Asked after the game about the Heat’s run, Popovich responded quite simply, “They did a great job.”

From there, Popovich was asked if his team was tired and he took tired out of any answer.

“It’s not about tired,” said Popovich, “it’s about Miami played their ass off.”

“You need to shoot well and you need to take care of the basketball,” continued Popovich after the game. After turning the ball over just four times in Game 1, the Spurs’ hands looked like butter fingers in Game 2 as they turned the ball over 17 times and gave up 19 points to the Heat off of those turnovers. In fact, in the first quarter alone, the Spurs had already tallied five turnovers.

"If you turn it over and miss shots the way we did it's a bad combination,” finished Popovich on his assessment of Game 2.

The Spurs’ “Big 3” of Tony Parker, Manu Ginobili, and Tim Duncan looked to be missing in action in Game 2 as the big three combined to shoot 10-of-33 from the field, tally 27 points, and were responsible for 9 of the Spurs’ 17 turnovers.

“We’ve got no shot at winning a game against them if none of us play better,” said Ginobili after the game.

Even Duncan himself admitted he didn’t have his best game. “Credit to Miami,” said Duncan postgame. “They outplayed us. I know I played awfully.”

From the Spurs’ end, the Heat were just more aggressive according to their players and they too were responsible for how the result came with their lack of care for the basketball.

“It was more aggressive,” said Popovich of the Heat’s defense. “They were really aggressive obviously,” added Parker. “We have to take care of the basketball better.”

“We had a poor game,” continued Ginobili. “In the second half, they just run us over. Their pressure really got us on our heels. It’s disappointing.”

“Their role players really hurt us tonight,” continued Parker. “Turnovers and that starts with me.”

On a night where James struggled shooting 7-of-17 and only scoring 17 points, Dwayne Wade went scoreless in the second half, and Chris Bosh only scored 12 points though it took him 10 shots, the Heat role players were magnificent.

Chalmers led the team in scoring with 19 points. Ray Allen and Mike Miller came off the bench to shoot a combined 6-of-8 three pointers for 22 points, and Chris “Birdman” Andersen was a constant headache for the Spurs’ pick-and-roll defense as he too provided nine points off the bench, mainly open dunks in P-&-R situations.

On the Spurs’ end, a few of their role players were also what kept them competitive for three quarters. Danny Green was on fire from the start as he scored 9 points in the first quarter to finish the game shooting 5-of-5 from 3-point range. Even when Ginobili and Parker were not able to provide any scoring, Gary Neal helped keep the Spurs on the board with 10 points off the bench.

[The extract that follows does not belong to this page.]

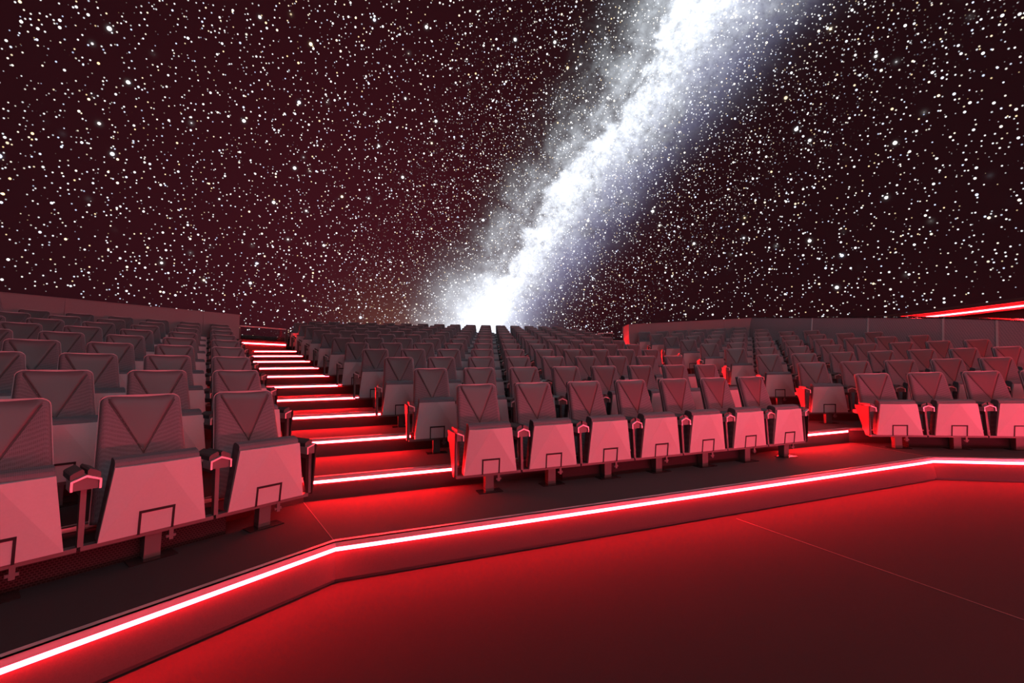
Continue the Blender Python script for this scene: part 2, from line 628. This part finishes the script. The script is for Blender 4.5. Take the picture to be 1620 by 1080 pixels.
# front edge light: one continuous bent strip
bm = bmesh.new()
pr = [(line_pts(0, o_), z) for o_, z in ((0.017, -0.0265), (0.003, -0.0545), (-0.004, -0.0545), (-0.004, -0.0265))]
vs = [[bm.verts.new((p.x, p.y, z)) for p in ln] for ln, z in pr]
for i in range(3):
    for j in range(4):
        q = (j + 1) % 4
        bm.faces.new((vs[j][i], vs[j][i + 1], vs[q][i + 1], vs[q][i]))
props(link('edge_light', bm, M['edge']), 'long bent red light strip along the front edge of the first tier', 'light strip')

# the far side of the stage, behind the camera: a low kerb carrying the same strip, facing the seats
FRONT = [Vector((-6.2, -0.9)), Vector((-3.6, -2.6)), Vector((3.2, -2.6)), Vector((7.2, -0.6)), Vector((9.2, 2.2))]


def shift(pts, t):
    out = []
    for i, p in enumerate(pts):
        dd = [(pts[j + 1] - pts[j]).normalized() for j in (i - 1, i) if 0 <= j < len(pts) - 1]
        nn = sum((Vector((-q.y, q.x)) for q in dd), Vector((0, 0)))
        nn.normalize()
        out.append(p + nn * (t / max(0.5, nn.dot(Vector((-dd[0].y, dd[0].x))))))
    return out


bm = bmesh.new()
f0, f1 = FRONT, shift(FRONT, -0.35)
for i in range(len(FRONT) - 1):
    prism(bm, [f0[i], f0[i + 1], f1[i + 1], f1[i]], STAGE, 0.0)
props(link('kerb_front', bm, M['carpet']), 'low carpeted kerb round the far side of the stage', kind='structure')
bm = bmesh.new()
a, c = shift(FRONT, 0.008), shift(FRONT, -0.004)
a, c = a[2:], c[2:]
for i in range(2):
    prism(bm, [a[i], a[i + 1], c[i + 1], c[i]], -0.206, -0.183)
props(link('edge_light', bm, M['kerb']), 'pinkish red light strip on the low kerb at the far side of the stage', 'light strip')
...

Asked if the bench still needed to do more on offense since the “Big 3” were struggling, Popovich didn’t feel that was their job.

“Tony, Timmy, and Manu were the one’s that were 10-of-33,” said Popovich. “I’m not going to put that on the bench.”

The new adage is “the Spurs go as Parker goes” and like Game 1 where Parker was spectacular and the result was a victory, in Game 2 Parker struggled and the result was a blow out. The Heat used a strategy similar to the Golden State Warriors in Game 2 of the second round, as they threw multiple defenders at Parker.

“We just gave him different matchups,” said Chalmers after the game. “We didn’t let him get comfortable with one person.”

“We just want to try to make it tough on him,” added James. “Just try to throw so many bodies on him and try to wear him down.”

Heat head coach Erik Spoelstra said the Spurs’ “Big 3” just had an off night. “Duncan made a lot of those shots last game,” said Spoelstra. “Same thing for Parker.”

Defensively, the Heat’s aggression was displayed early on as they disrupted the Spurs’ pick-and-roll plays with quick jabs when passes where made to the rolling man. The Spurs had to work with most of their plays going toward the baseline which affected their overall offense.

The Spurs now head back to San Antonio accomplishing what they went to Miami to do, split one of the two games and take homecourt advantage. Though they’re still in a great position, the blowout has shifted in the Heat’s favor and the reality is for eight quarters of this series, the Spurs have only led in one quarter.

The Spurs will have one day to fly home, rest, watch film, and make adjustments as Game 3 will tip-off on Tuesday in the AT&T Center. The Heat were all smiles on the bench when they were up 20 in the fourth quarter, but after the game, the Spurs themselves didn’t seemed rattled by the loss.  The calm display of emotions by each team after the game is a sample of exactly why these are the best two teams remaining in basketball.